Stock market volatility isn't all bad. Sure, it creates stress for investors who watch their portfolio balances bounce all over the place. However, volatility can create great buying opportunities if you're focused on the long term.

I think Amazon (AMZN 0.87%) provides a fantastic example. Shares of the e-commerce and cloud services giant are down roughly 15% below a high set earlier this year. But this growth stock should still have plenty of room to run.

Near-term uncertainty

Investors should not stick their heads in the sand and ignore Amazon's challenges. The company faces near-term uncertainty because of the Trump administration's tariffs.

It's no secret that higher prices can cause consumers to tighten their purse strings. The tariffs that have been announced will likely lead to higher prices on many products, and this could hurt Amazon's e-commerce business. However, I suspect the negative impact on Amazon won't be too bad.

Amazon CEO Andy Jassy pointed out in the company's first-quarter earnings call that Amazon's huge selection of products can often enable it to "weather challenging conditions better than others." Importantly, many of those products are everyday essentials that consumers will buy even if prices increase.

Jassy also noted that "when there are uncertain environments, customers tend to choose the provider they trust most." He argued that Amazon's broad product selection, prices, and fast delivery should position it well, and he expressed optimism that the company would be able to increase its market share despite the uncertainty. I think Jassy's confidence is warranted.

A significant AI tailwind

Even if Amazon experiences difficulties in the near term, the company should grow over the long term thanks to major tailwinds. We can probably put artificial intelligence (AI) at the top of the list.

Amazon's biggest growth driver is its cloud services unit, Amazon Web Services (AWS). In Q1, AWS' revenue soared 17% year over year -- more than twice as much as Amazon's North America segment, which includes its e-commerce and advertising businesses.

While AI is already making a big impact in many areas, Jassy said in his latest letter to Amazon shareholders that he believes that other areas that AI is changing "are still in their infancy." He's right. And with a large percentage of AI models hosted in the cloud, AWS should be a major beneficiary of future AI growth.

However, AWS isn't the only way Amazon will profit from AI. The company is using AI, especially generative AI, to help shoppers and sellers on its e-commerce platform, and its next-generation Alexa+ voice assistant could attract more subscribers for Amazon Prime.

A person looking at a tablet PC showing a stock chart.

Image source: Getty Images.

"The world's largest start-up"

Jassy referred to Amazon in his recent shareholder letter as "the world's largest start-up." This mentality might be the best reason to buy the stock. Amazon isn't going to rest on its laurels.

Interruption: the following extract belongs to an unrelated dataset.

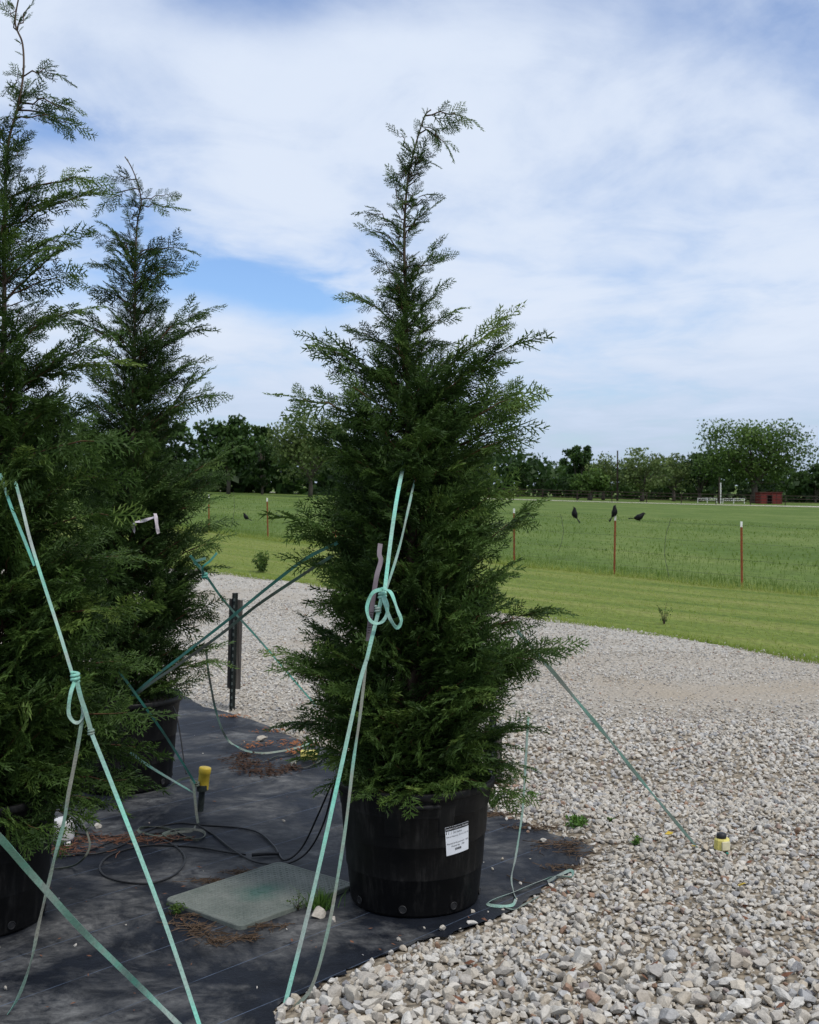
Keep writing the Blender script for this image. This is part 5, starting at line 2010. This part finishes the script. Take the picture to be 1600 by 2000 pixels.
# ------------------------------------------------------------------ stakes, caps, tubing, lid and small things
def board_post(px, base_py, top_py, D, label, lean=0.03, board=True, half=False):
    p = gnd(px, base_py)
    p[1] = D
    p[0] = (px - 800) * D / F
    h = at(px, top_py, D)[2]
    t = thing('stake_post', label, 'post', (p[0], D, 0.0))
    o = MB()
    P = []
    for zz in (0.0, h):
        for (u, v) in ((-0.021, 0.002), (0.021, 0.002), (0.021, -0.006), (0.006, -0.006), (0.006, -0.036), (-0.006, -0.036), (-0.006, -0.006), (-0.021, -0.006)):
            P.append((u + lean * zz, v, zz))
    o.add(P, [((i + 1) % 8, i, 8 + i, 8 + (i + 1) % 8) for i in range(8)] + [tuple(range(15, 7, -1)), tuple(range(8))])
    o.build('t_post', M['tpost_green'], t)
    for z in np.arange(0.06, h - 0.03, 0.052):
        o = MB()
        o.box((lean * z, -0.040, z), (0.011, 0.010, 0.020))
        o.build('stud', M['tpost_stud'], t)
    o = MB()
    z0, z1 = h * 0.20, h - 0.05
    if half:
        z0, z1 = h * 0.08, h - 0.05
    P = []
    for zz in (z0, z1):
        for (u, v) in ((-0.044, 0.006), (0.053, 0.006), (0.053, 0.044), (-0.044, 0.044)):
            P.append((u + lean * zz, v, zz + (0.012 * (u > 0) * -1 if zz == z0 else (-0.008 if u > 0 else 0.006))))
    o.add(P, [(0, 1, 5, 4), (1, 2, 6, 5), (2, 3, 7, 6), (3, 0, 4, 7), (4, 5, 6, 7), (3, 2, 1, 0)])
    bo = o.build('board', M['board'], t)
    return t


board_post(452, 1392, 1158, 8.94, 'dark steel stake with weathered grey board at the cloth edge left of centre')
board_post(962, 1550, 1400, 6.62, 'dark stake with grey board half hidden behind the right of the central pot', 0.01, True, True)


def cap_mesh(r, h, b, c=(0, 0, 0), n=24):
    b.lathe([(r * 0.93, 0.0), (r * 0.95, 0.004), (r * 0.95, h * 0.70), (r * 1.03, h * 0.72), (r * 1.04, h * 0.94), (r * 0.98, h * 0.985), (r * 0.85, h)], n, c, True, True)
    return b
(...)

As a case in point, the company has begun to deploy its Project Kuiper satellites, and plans to launch its satellite internet network service to customers later this year.

Also exciting is that Amazon's Zoox self-driving car unit recently began testing in Los Angeles. Zoox already operates a robotaxi service in Las Vegas. It plans to expand into San Francisco, Austin, and Miami soon.

Quantum computing presents another potential game-changing opportunity for Amazon. The company announced its first quantum computing chip prototype, Ocelot, in February 2025. Ocelot reduces the resources needed for quantum error correction by up to 90%.

Unlike most start-ups, though, Amazon has a boatload of money to invest in new initiatives. The company generated revenue of $155.7 billion and profits of $17.1 billion in the first quarter. Amazon's cash stockpile is close to $95 billion.

Every time Amazon stock has retreated by 15% or more in the past, buying shares turned out to be a smart move for investors who could stay invested. I fully expect that history will repeat itself.